● WHAT NEEDS TO BE DONE:
Return the listing below word for word.

● DATA:
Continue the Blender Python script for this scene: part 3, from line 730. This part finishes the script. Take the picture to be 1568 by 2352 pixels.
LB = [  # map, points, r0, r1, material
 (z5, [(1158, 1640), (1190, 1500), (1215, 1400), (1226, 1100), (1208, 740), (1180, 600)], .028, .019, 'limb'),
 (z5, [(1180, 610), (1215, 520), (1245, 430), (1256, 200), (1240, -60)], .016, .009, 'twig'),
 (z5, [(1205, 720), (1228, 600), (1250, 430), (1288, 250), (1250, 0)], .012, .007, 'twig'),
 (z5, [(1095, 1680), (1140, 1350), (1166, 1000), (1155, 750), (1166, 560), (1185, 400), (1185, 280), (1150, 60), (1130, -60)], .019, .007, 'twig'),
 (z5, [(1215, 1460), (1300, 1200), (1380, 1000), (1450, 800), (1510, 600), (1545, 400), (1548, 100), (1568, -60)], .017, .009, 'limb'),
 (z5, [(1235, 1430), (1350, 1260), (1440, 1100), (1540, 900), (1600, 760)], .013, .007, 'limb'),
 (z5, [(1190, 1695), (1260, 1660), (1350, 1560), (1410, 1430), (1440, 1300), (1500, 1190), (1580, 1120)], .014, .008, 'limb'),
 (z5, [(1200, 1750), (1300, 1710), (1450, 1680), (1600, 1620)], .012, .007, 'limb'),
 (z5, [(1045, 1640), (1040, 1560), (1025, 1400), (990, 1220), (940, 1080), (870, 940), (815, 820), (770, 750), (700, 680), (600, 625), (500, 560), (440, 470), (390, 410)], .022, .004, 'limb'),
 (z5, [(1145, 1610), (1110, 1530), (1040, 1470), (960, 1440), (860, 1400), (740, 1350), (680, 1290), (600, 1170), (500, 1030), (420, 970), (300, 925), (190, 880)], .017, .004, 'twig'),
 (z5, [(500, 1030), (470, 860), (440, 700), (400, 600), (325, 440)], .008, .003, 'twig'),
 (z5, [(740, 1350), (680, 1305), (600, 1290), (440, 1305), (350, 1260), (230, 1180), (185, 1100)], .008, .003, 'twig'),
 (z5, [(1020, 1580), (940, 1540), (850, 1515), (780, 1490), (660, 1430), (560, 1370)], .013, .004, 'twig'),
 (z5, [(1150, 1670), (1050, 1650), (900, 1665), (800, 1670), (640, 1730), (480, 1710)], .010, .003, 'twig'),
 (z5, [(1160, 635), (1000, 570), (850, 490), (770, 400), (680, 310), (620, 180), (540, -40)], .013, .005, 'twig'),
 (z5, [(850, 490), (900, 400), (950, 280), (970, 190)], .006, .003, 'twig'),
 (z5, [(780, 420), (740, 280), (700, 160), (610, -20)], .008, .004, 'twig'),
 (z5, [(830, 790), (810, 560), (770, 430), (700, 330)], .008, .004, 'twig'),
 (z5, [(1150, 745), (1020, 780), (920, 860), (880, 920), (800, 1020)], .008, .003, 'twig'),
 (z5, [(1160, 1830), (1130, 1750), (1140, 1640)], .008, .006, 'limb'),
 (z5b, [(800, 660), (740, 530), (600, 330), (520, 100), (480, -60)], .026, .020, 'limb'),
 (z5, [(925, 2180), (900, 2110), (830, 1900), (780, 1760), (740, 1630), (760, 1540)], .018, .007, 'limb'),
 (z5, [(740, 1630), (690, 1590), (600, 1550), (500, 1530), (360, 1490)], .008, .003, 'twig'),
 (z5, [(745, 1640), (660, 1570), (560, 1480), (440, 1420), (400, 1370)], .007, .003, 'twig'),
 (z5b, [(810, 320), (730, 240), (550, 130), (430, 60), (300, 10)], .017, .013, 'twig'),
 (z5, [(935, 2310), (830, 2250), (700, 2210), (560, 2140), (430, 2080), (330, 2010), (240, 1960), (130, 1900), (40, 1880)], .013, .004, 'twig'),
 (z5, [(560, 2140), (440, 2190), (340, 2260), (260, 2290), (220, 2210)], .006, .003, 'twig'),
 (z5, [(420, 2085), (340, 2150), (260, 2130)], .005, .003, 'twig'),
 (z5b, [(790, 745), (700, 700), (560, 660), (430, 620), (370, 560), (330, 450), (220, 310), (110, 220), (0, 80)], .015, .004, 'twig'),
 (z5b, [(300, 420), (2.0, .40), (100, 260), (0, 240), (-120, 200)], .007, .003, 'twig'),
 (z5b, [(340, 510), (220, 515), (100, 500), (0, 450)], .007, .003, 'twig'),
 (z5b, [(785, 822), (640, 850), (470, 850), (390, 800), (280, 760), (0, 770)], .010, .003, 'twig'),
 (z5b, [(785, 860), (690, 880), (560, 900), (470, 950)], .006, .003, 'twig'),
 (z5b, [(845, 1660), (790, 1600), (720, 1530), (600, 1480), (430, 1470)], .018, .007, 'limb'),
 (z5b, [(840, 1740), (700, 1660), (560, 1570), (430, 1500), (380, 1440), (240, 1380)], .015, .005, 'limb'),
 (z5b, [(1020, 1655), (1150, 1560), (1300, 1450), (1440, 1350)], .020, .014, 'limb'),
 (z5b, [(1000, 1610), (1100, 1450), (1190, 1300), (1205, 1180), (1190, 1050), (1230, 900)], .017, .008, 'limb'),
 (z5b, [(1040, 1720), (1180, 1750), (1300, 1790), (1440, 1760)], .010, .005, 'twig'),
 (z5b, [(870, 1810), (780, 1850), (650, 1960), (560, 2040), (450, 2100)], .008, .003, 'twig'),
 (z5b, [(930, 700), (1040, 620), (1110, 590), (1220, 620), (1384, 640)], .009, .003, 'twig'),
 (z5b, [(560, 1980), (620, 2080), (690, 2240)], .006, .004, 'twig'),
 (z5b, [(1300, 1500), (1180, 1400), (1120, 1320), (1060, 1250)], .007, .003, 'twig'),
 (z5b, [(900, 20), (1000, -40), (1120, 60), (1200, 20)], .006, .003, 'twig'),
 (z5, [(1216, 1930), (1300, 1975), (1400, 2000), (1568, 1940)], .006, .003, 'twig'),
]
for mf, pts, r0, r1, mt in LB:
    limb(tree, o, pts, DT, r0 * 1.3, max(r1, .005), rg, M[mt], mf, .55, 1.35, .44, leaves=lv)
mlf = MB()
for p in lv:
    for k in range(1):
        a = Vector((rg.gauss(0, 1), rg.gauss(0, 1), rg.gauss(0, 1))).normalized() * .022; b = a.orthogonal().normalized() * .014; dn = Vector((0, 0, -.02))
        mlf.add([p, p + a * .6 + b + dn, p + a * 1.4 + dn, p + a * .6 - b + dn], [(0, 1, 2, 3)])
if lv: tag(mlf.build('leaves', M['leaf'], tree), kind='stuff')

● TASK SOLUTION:
Continue the Blender Python script for this scene: part 3, from line 730. This part finishes the script. Take the picture to be 1568 by 2352 pixels.
LB = [  # map, points, r0, r1, material
 (z5, [(1158, 1640), (1190, 1500), (1215, 1400), (1226, 1100), (1208, 740), (1180, 600)], .028, .019, 'limb'),
 (z5, [(1180, 610), (1215, 520), (1245, 430), (1256, 200), (1240, -60)], .016, .009, 'twig'),
 (z5, [(1205, 720), (1228, 600), (1250, 430), (1288, 250), (1250, 0)], .012, .007, 'twig'),
 (z5, [(1095, 1680), (1140, 1350), (1166, 1000), (1155, 750), (1166, 560), (1185, 400), (1185, 280), (1150, 60), (1130, -60)], .019, .007, 'twig'),
 (z5, [(1215, 1460), (1300, 1200), (1380, 1000), (1450, 800), (1510, 600), (1545, 400), (1548, 100), (1568, -60)], .017, .009, 'limb'),
 (z5, [(1235, 1430), (1350, 1260), (1440, 1100), (1540, 900), (1600, 760)], .013, .007, 'limb'),
 (z5, [(1190, 1695), (1260, 1660), (1350, 1560), (1410, 1430), (1440, 1300), (1500, 1190), (1580, 1120)], .014, .008, 'limb'),
 (z5, [(1200, 1750), (1300, 1710), (1450, 1680), (1600, 1620)], .012, .007, 'limb'),
 (z5, [(1045, 1640), (1040, 1560), (1025, 1400), (990, 1220), (940, 1080), (870, 940), (815, 820), (770, 750), (700, 680), (600, 625), (500, 560), (440, 470), (390, 410)], .022, .004, 'limb'),
 (z5, [(1145, 1610), (1110, 1530), (1040, 1470), (960, 1440), (860, 1400), (740, 1350), (680, 1290), (600, 1170), (500, 1030), (420, 970), (300, 925), (190, 880)], .017, .004, 'twig'),
 (z5, [(500, 1030), (470, 860), (440, 700), (400, 600), (325, 440)], .008, .003, 'twig'),
 (z5, [(740, 1350), (680, 1305), (600, 1290), (440, 1305), (350, 1260), (230, 1180), (185, 1100)], .008, .003, 'twig'),
 (z5, [(1020, 1580), (940, 1540), (850, 1515), (780, 1490), (660, 1430), (560, 1370)], .013, .004, 'twig'),
 (z5, [(1150, 1670), (1050, 1650), (900, 1665), (800, 1670), (640, 1730), (480, 1710)], .010, .003, 'twig'),
 (z5, [(1160, 635), (1000, 570), (850, 490), (770, 400), (680, 310), (620, 180), (540, -40)], .013, .005, 'twig'),
 (z5, [(850, 490), (900, 400), (950, 280), (970, 190)], .006, .003, 'twig'),
 (z5, [(780, 420), (740, 280), (700, 160), (610, -20)], .008, .004, 'twig'),
 (z5, [(830, 790), (810, 560), (770, 430), (700, 330)], .008, .004, 'twig'),
 (z5, [(1150, 745), (1020, 780), (920, 860), (880, 920), (800, 1020)], .008, .003, 'twig'),
 (z5, [(1160, 1830), (1130, 1750), (1140, 1640)], .008, .006, 'limb'),
 (z5b, [(800, 660), (740, 530), (600, 330), (520, 100), (480, -60)], .026, .020, 'limb'),
 (z5, [(925, 2180), (900, 2110), (830, 1900), (780, 1760), (740, 1630), (760, 1540)], .018, .007, 'limb'),
 (z5, [(740, 1630), (690, 1590), (600, 1550), (500, 1530), (360, 1490)], .008, .003, 'twig'),
 (z5, [(745, 1640), (660, 1570), (560, 1480), (440, 1420), (400, 1370)], .007, .003, 'twig'),
 (z5b, [(810, 320), (730, 240), (550, 130), (430, 60), (300, 10)], .017, .013, 'twig'),
 (z5, [(935, 2310), (830, 2250), (700, 2210), (560, 2140), (430, 2080), (330, 2010), (240, 1960), (130, 1900), (40, 1880)], .013, .004, 'twig'),
 (z5, [(560, 2140), (440, 2190), (340, 2260), (260, 2290), (220, 2210)], .006, .003, 'twig'),
 (z5, [(420, 2085), (340, 2150), (260, 2130)], .005, .003, 'twig'),
 (z5b, [(790, 745), (700, 700), (560, 660), (430, 620), (370, 560), (330, 450), (220, 310), (110, 220), (0, 80)], .015, .004, 'twig'),
 (z5b, [(300, 420), (2.0, .40), (100, 260), (0, 240), (-120, 200)], .007, .003, 'twig'),
 (z5b, [(340, 510), (220, 515), (100, 500), (0, 450)], .007, .003, 'twig'),
 (z5b, [(785, 822), (640, 850), (470, 850), (390, 800), (280, 760), (0, 770)], .010, .003, 'twig'),
 (z5b, [(785, 860), (690, 880), (560, 900), (470, 950)], .006, .003, 'twig'),
 (z5b, [(845, 1660), (790, 1600), (720, 1530), (600, 1480), (430, 1470)], .018, .007, 'limb'),
 (z5b, [(840, 1740), (700, 1660), (560, 1570), (430, 1500), (380, 1440), (240, 1380)], .015, .005, 'limb'),
 (z5b, [(1020, 1655), (1150, 1560), (1300, 1450), (1440, 1350)], .020, .014, 'limb'),
 (z5b, [(1000, 1610), (1100, 1450), (1190, 1300), (1205, 1180), (1190, 1050), (1230, 900)], .017, .008, 'limb'),
 (z5b, [(1040, 1720), (1180, 1750), (1300, 1790), (1440, 1760)], .010, .005, 'twig'),
 (z5b, [(870, 1810), (780, 1850), (650, 1960), (560, 2040), (450, 2100)], .008, .003, 'twig'),
 (z5b, [(930, 700), (1040, 620), (1110, 590), (1220, 620), (1384, 640)], .009, .003, 'twig'),
 (z5b, [(560, 1980), (620, 2080), (690, 2240)], .006, .004, 'twig'),
 (z5b, [(1300, 1500), (1180, 1400), (1120, 1320), (1060, 1250)], .007, .003, 'twig'),
 (z5b, [(900, 20), (1000, -40), (1120, 60), (1200, 20)], .006, .003, 'twig'),
 (z5, [(1216, 1930), (1300, 1975), (1400, 2000), (1568, 1940)], .006, .003, 'twig'),
]
for mf, pts, r0, r1, mt in LB:
    limb(tree, o, pts, DT, r0 * 1.3, max(r1, .005), rg, M[mt], mf, .55, 1.35, .44, leaves=lv)
mlf = MB()
for p in lv:
    for k in range(1):
        a = Vector((rg.gauss(0, 1), rg.gauss(0, 1), rg.gauss(0, 1))).normalized() * .022; b = a.orthogonal().normalized() * .014; dn = Vector((0, 0, -.02))
        mlf.add([p, p + a * .6 + b + dn, p + a * 1.4 + dn, p + a * .6 - b + dn], [(0, 1, 2, 3)])
if lv: tag(mlf.build('leaves', M['leaf'], tree), kind='stuff')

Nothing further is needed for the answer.